In case you missed the message:
“Yet I hold this against you: You have forsaken the love you had at first. Consider how far you have fallen! Repent and do the things you did at first.” Revelation 2:4-5 (NIV)
“Jesus replied: ‘Love the Lord your God with all your heart and with all your soul and with all your mind.’” Matthew 22:37 (NIV)
Day 1: Returning to Your First Love
In the message, we are presented with a sobering audit of the heart. The church at Ephesus was busy, diligent, and doctrinally sound, yet they were charged with leaving their “first love”. As noted, this doesn’t mean they stopped loving Jesus entirely; it means they didn’t love Him with the same intensity they once did.
A profound metric is offered for self-examination: if there was ever a time in your past when you loved the Lord Jesus more than you do at this very moment, you are in a “backslidden” state. This loss of intimacy is cited as a primary reason for the “oppression and depression” currently felt within the Body of Christ.
To illustrate the nature of “first love,” it can be compared to the excitement of a new teacher who woke up at 4:30 AM simply because he could not wait to get to school and be with his students. That same “hardly wait” energy is the standard for our daily walk with Jesus. The longer we serve Him, the sweeter the relationship should grow, rather than fading into a routine of religious complacency.
“The first love is the love of our espousals—that love which we had when we were first called by the Lord… when the heart was very warm, and the soul was very near to Christ.” ~ Charles Spurgeon
“God is not a ‘thing’ to be studied; He is a Person to be loved.” ~ A.W. Tozer
Take a moment to look at the “ledger” of your spiritual life.

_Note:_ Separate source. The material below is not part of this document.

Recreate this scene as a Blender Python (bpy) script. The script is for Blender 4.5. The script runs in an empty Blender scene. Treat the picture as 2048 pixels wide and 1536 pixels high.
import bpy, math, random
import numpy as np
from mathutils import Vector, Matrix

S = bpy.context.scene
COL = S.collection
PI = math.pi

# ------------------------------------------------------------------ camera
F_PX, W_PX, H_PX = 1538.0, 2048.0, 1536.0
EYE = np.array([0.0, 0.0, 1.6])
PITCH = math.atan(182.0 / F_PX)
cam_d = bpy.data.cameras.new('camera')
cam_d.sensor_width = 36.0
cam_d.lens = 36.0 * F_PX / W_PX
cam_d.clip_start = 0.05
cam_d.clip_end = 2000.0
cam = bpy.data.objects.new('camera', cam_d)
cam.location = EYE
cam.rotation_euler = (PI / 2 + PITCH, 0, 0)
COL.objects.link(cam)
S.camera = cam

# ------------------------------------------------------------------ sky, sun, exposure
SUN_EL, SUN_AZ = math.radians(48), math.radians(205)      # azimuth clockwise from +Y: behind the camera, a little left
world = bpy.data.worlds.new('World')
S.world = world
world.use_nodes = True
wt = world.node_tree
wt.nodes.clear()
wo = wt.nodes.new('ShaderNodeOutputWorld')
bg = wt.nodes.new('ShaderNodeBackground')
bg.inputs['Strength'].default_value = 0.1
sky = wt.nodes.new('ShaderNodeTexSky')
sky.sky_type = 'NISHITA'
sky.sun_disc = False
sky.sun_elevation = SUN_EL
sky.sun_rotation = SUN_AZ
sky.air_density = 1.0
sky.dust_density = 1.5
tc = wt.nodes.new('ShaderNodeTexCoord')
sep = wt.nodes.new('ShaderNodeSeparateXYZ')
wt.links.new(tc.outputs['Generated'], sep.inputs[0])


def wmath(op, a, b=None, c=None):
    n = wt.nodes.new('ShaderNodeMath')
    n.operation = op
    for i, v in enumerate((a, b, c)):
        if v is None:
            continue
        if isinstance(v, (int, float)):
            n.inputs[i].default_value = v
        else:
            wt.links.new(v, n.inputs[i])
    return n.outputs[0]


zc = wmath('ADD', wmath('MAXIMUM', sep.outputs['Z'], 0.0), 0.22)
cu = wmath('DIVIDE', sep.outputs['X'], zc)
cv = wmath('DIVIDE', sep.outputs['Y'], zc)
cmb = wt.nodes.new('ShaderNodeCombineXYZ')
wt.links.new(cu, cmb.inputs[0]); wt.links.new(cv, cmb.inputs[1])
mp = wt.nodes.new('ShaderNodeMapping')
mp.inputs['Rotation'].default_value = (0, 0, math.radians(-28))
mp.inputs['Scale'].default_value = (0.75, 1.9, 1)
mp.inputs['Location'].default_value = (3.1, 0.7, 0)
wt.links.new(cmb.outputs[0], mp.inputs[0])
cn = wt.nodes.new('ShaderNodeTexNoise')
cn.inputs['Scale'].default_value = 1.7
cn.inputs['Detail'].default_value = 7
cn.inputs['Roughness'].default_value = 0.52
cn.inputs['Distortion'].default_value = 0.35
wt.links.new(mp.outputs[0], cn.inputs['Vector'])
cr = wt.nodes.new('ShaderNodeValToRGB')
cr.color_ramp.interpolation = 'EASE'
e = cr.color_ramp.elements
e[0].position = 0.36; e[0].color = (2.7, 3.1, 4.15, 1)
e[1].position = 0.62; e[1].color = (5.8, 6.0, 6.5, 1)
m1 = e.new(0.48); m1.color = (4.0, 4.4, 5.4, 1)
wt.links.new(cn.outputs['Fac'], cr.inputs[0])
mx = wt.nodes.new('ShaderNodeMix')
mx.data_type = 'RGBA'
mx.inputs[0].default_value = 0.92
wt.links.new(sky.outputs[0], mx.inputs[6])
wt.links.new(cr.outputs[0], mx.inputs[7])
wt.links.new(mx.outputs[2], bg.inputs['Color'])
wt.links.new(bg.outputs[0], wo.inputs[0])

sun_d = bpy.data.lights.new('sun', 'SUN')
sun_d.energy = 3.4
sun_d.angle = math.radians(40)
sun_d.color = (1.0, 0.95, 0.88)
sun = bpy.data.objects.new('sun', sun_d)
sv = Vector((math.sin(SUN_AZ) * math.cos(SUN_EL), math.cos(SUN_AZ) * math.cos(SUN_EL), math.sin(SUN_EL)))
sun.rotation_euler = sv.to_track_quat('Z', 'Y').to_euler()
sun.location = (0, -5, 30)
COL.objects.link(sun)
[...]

Is your current devotion based on momentum from years ago, or is it a fresh, daily fire?
- Ask yourself: Do I still “wake up early” in my spirit to spend time with Him, or has our relationship become a series of checked boxes?
- Action Step: Identify one spiritual “discipline” that has become a mere routine and ask the Holy Spirit to breathe new life and “sweetness” into that time today.
Heavenly Father,
We thank You for the “sobering audit” You’ve performed on our hearts today. We confess that while we may be busy, diligent, and “doctrinally sound,” we have sometimes allowed the heat of our first love to cool into a routine of checked boxes and religious complacency.
Lord, we take to heart the hard truth that if we have ever loved You more in the past than we do at this very moment, we are in a backslidden state. We ask for Your forgiveness and for a fresh outpouring of Your Spirit to break the “oppression and depression” that so often stems from a loss of true intimacy with You.
Grant us that “hardly wait” energy—the kind that makes us eager to wake up early just to spend time in Your presence. We don’t want to just “talk the talk,” but to truly “walk the walk” in a relationship that grows sweeter every single day.
In the name of Jesus Christ, our First Love, Amen.